▶ [Problem] Quote the data below in full, please, without altering anything.

* BEGIN Raw data *

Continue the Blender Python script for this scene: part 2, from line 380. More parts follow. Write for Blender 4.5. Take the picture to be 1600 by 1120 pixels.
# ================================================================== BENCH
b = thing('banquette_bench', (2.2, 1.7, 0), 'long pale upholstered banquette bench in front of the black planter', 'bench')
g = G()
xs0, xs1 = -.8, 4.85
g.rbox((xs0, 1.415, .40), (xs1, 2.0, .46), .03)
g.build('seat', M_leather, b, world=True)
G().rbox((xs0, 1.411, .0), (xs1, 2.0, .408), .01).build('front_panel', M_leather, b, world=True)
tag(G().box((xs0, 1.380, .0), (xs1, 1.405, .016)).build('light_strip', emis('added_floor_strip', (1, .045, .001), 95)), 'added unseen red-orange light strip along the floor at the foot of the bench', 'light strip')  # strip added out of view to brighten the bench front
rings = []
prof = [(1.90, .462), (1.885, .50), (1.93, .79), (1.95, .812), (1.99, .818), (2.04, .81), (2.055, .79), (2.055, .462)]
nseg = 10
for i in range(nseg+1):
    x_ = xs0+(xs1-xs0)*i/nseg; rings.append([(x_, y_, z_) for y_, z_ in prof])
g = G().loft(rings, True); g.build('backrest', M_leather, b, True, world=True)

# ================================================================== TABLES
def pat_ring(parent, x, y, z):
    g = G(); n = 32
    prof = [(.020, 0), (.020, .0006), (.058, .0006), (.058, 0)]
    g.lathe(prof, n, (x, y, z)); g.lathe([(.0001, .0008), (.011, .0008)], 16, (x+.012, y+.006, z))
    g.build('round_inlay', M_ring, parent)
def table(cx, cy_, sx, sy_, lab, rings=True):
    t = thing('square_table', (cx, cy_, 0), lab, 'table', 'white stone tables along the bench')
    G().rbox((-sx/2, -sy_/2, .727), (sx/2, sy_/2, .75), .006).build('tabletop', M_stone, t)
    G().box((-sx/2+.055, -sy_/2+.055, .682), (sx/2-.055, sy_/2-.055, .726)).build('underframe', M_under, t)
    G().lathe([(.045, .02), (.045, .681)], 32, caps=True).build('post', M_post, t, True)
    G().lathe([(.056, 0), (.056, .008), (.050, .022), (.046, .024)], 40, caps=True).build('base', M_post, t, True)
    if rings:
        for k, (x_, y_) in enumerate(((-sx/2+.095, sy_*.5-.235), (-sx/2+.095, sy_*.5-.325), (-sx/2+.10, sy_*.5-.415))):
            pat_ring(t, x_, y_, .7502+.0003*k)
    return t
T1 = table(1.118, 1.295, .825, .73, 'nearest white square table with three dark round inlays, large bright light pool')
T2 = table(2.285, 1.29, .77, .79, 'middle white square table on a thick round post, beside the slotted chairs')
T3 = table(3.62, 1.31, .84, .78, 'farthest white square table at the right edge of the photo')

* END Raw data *

▶ [Correct output]
Continue the Blender Python script for this scene: part 2, from line 380. More parts follow. Write for Blender 4.5. Take the picture to be 1600 by 1120 pixels.
# ================================================================== BENCH
b = thing('banquette_bench', (2.2, 1.7, 0), 'long pale upholstered banquette bench in front of the black planter', 'bench')
g = G()
xs0, xs1 = -.8, 4.85
g.rbox((xs0, 1.415, .40), (xs1, 2.0, .46), .03)
g.build('seat', M_leather, b, world=True)
G().rbox((xs0, 1.411, .0), (xs1, 2.0, .408), .01).build('front_panel', M_leather, b, world=True)
tag(G().box((xs0, 1.380, .0), (xs1, 1.405, .016)).build('light_strip', emis('added_floor_strip', (1, .045, .001), 95)), 'added unseen red-orange light strip along the floor at the foot of the bench', 'light strip')  # strip added out of view to brighten the bench front
rings = []
prof = [(1.90, .462), (1.885, .50), (1.93, .79), (1.95, .812), (1.99, .818), (2.04, .81), (2.055, .79), (2.055, .462)]
nseg = 10
for i in range(nseg+1):
    x_ = xs0+(xs1-xs0)*i/nseg; rings.append([(x_, y_, z_) for y_, z_ in prof])
g = G().loft(rings, True); g.build('backrest', M_leather, b, True, world=True)

# ================================================================== TABLES
def pat_ring(parent, x, y, z):
    g = G(); n = 32
    prof = [(.020, 0), (.020, .0006), (.058, .0006), (.058, 0)]
    g.lathe(prof, n, (x, y, z)); g.lathe([(.0001, .0008), (.011, .0008)], 16, (x+.012, y+.006, z))
    g.build('round_inlay', M_ring, parent)
def table(cx, cy_, sx, sy_, lab, rings=True):
    t = thing('square_table', (cx, cy_, 0), lab, 'table', 'white stone tables along the bench')
    G().rbox((-sx/2, -sy_/2, .727), (sx/2, sy_/2, .75), .006).build('tabletop', M_stone, t)
    G().box((-sx/2+.055, -sy_/2+.055, .682), (sx/2-.055, sy_/2-.055, .726)).build('underframe', M_under, t)
    G().lathe([(.045, .02), (.045, .681)], 32, caps=True).build('post', M_post, t, True)
    G().lathe([(.056, 0), (.056, .008), (.050, .022), (.046, .024)], 40, caps=True).build('base', M_post, t, True)
    if rings:
        for k, (x_, y_) in enumerate(((-sx/2+.095, sy_*.5-.235), (-sx/2+.095, sy_*.5-.325), (-sx/2+.10, sy_*.5-.415))):
            pat_ring(t, x_, y_, .7502+.0003*k)
    return t
T1 = table(1.118, 1.295, .825, .73, 'nearest white square table with three dark round inlays, large bright light pool')
T2 = table(2.285, 1.29, .77, .79, 'middle white square table on a thick round post, beside the slotted chairs')
T3 = table(3.62, 1.31, .84, .78, 'farthest white square table at the right edge of the photo')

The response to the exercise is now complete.